Mayor Mike Werner, in a televised news conference, said more than 100 structures in more than half of the town's 10-square-miles were damaged.

"Gatlinburg is a very strong, very resilient community. We will rebuild, and we will remain the premier resort community that we are. It will be OK," he said.

There can be few Tennesseans - few in the eastern half of the nation, probably - who have not vacationed, honeymooned or shopped in Gatlinburg and Pigeon Forge while visiting the Great Smoky Mountains.

But today much of what we saw in those tourism meccas will have to be made new again, including a 16-story hotel, entertainment sites and an apartment complex that was consumed by flames. As of Tuesday afternoon, it appeared Dollywood and Ripley's Aquarium had been spared.

Gatlinburg is just the latest site of the scores of wildfires we've been watching flash across the Southeast this fall - including three very near Chattanooga, two on Walden's Ridge that thankfully are now out and one still simmering in North Georgia's Fannin and Murray counties.

Monday night's rain was a huge help. WRCB Chief Meteorologist Paul Barys told Chattanooga Times Free Press reporter Ben Benton that the last time Chattanooga had gotten 1 inch of rain in a 24-hour period had been 242 days before.

Ours is an area that usually receives about 53 inches of rain a year - think of it as about an inch a week. To date, we have a yearly rain deficit of more than 20 inches. Yes, that's some severe drought - especially on the mountains and plateau. So the rain Tuesday night and this morning should provide some relief, appearing to take aim at the two largest wildfires in the South - the nearly 28,000-acre Rough Ridge Fire in north Georgia and the nearly 25,000-acre Rock Mountain Fire burning on both sides of the Georgia-North Carolina line.

Throughout the Southeast, authorities said 24 large wildfires were still burning Tuesday.

The trouble was that before those storms brought the rain, they pushed those high winds ahead of them, spreading the fires - many believed to have been started by arsonists.

Scott Stephens, of the University of California at Berkeley's Center for Fire Research, told the MSNBC's Hallie Jackson on Tuesday that climate change has long influenced the way firefighters in the west think of handling wildfires. Now, perhaps that should get more attention in the East and Southeast, as well, he said.

He noted that homeowners in the West have learned to keep vegetation further from their homes in times of drought, and perhaps that need might have to become a maxim in this region, too.

Stephens reminded us that wildfire and climate discussions are not just about weather or even safety. There's money to consider.

As the flames from the Walden's Ridge fires earlier this month edged toward homes in Boston Branch, the Federal Emergency Management Agency stepped up with a grant for a 75 percent reimbursement of costs to control the fires. FEMA has stepped up again in the Gatlinburg/Pigeon Forge fires. And in the aftermath, Stephens noted, there will be commercial insurance costs - and the resultant insurance rate increases.
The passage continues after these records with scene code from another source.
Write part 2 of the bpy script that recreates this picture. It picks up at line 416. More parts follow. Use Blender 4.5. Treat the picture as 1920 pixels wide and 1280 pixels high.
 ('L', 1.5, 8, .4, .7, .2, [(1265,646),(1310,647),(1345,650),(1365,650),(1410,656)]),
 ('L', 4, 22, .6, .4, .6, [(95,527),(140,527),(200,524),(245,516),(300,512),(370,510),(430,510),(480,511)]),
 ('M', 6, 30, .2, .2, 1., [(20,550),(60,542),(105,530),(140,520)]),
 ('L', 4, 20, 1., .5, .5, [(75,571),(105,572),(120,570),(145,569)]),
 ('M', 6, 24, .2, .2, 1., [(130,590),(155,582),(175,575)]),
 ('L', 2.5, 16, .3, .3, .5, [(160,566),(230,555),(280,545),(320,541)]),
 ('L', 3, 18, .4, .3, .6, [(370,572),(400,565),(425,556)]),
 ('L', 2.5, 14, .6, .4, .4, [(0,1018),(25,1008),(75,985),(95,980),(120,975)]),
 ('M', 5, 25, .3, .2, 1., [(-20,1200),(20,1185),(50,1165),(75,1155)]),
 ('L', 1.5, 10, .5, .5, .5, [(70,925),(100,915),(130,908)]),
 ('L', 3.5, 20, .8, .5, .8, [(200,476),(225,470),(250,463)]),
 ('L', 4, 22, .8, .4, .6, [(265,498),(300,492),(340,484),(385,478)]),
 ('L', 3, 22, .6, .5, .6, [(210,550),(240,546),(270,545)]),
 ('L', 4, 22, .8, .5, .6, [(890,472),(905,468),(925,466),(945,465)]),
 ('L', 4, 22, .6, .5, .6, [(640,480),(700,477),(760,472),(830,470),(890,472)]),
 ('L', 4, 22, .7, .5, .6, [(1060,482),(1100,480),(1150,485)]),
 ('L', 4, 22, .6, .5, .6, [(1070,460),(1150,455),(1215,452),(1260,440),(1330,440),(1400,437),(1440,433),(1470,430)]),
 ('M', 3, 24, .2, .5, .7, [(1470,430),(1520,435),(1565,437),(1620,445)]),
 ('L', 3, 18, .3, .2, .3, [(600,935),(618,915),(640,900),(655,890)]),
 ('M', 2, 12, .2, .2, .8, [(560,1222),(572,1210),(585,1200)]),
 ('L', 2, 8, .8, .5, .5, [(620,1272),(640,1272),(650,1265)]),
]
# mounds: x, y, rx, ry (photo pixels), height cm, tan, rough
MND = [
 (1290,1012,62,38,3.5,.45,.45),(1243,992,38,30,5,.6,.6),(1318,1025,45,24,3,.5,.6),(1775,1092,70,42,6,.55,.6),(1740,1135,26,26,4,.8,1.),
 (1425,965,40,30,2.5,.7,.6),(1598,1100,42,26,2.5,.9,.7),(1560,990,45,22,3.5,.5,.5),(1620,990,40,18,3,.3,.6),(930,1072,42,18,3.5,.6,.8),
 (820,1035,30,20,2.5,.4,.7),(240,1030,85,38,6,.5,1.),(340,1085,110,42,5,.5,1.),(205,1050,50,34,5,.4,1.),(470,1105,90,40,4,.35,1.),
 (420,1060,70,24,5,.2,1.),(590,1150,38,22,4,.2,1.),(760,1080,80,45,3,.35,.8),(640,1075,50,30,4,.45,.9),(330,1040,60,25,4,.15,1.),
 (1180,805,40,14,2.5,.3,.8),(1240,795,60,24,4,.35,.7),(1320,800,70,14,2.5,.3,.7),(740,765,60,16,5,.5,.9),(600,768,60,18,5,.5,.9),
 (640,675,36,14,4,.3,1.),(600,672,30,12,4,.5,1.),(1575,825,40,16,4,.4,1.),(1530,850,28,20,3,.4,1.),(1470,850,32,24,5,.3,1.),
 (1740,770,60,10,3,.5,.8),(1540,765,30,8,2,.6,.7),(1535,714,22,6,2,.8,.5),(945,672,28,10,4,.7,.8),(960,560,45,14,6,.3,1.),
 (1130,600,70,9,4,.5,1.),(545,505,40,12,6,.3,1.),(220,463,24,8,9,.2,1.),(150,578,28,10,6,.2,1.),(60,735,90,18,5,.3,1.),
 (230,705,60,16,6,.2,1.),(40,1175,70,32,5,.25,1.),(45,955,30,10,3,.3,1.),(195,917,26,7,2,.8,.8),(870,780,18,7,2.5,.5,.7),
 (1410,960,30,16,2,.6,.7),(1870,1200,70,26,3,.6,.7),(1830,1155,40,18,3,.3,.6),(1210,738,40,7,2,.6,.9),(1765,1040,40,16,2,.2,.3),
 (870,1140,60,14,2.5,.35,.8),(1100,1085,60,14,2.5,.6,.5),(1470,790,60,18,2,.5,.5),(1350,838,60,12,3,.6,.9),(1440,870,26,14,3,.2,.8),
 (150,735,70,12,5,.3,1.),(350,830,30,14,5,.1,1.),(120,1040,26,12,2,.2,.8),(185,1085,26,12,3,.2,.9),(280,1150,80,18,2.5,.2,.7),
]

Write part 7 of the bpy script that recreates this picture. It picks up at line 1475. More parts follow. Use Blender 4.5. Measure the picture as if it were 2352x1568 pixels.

Even FEMA must follow the money. Extreme weather disasters have hammered the U.S. with increasing frequency in recent years - from drought and wildfires to coastal storms and flooding. That has left FEMA caught between science and Congress. While the number of billion-dollar-plus weather disasters in the nation has increased 5 percent a year since 1980, FEMA's annual budget has stayed roughly the same, straining its ability to prepare for and respond - even with resource allocation or in the National Flood Insurance Program it administers.

Every action has a reaction.

As a community, a state, a nation and a planet, we should be careful of doing anything that stalls climate change mitigation - or denies the need to study it and base budgets on it.

It has been bad enough to see our forests burn, to see our homes threatened and to know lives are lost. We must not increase the threats.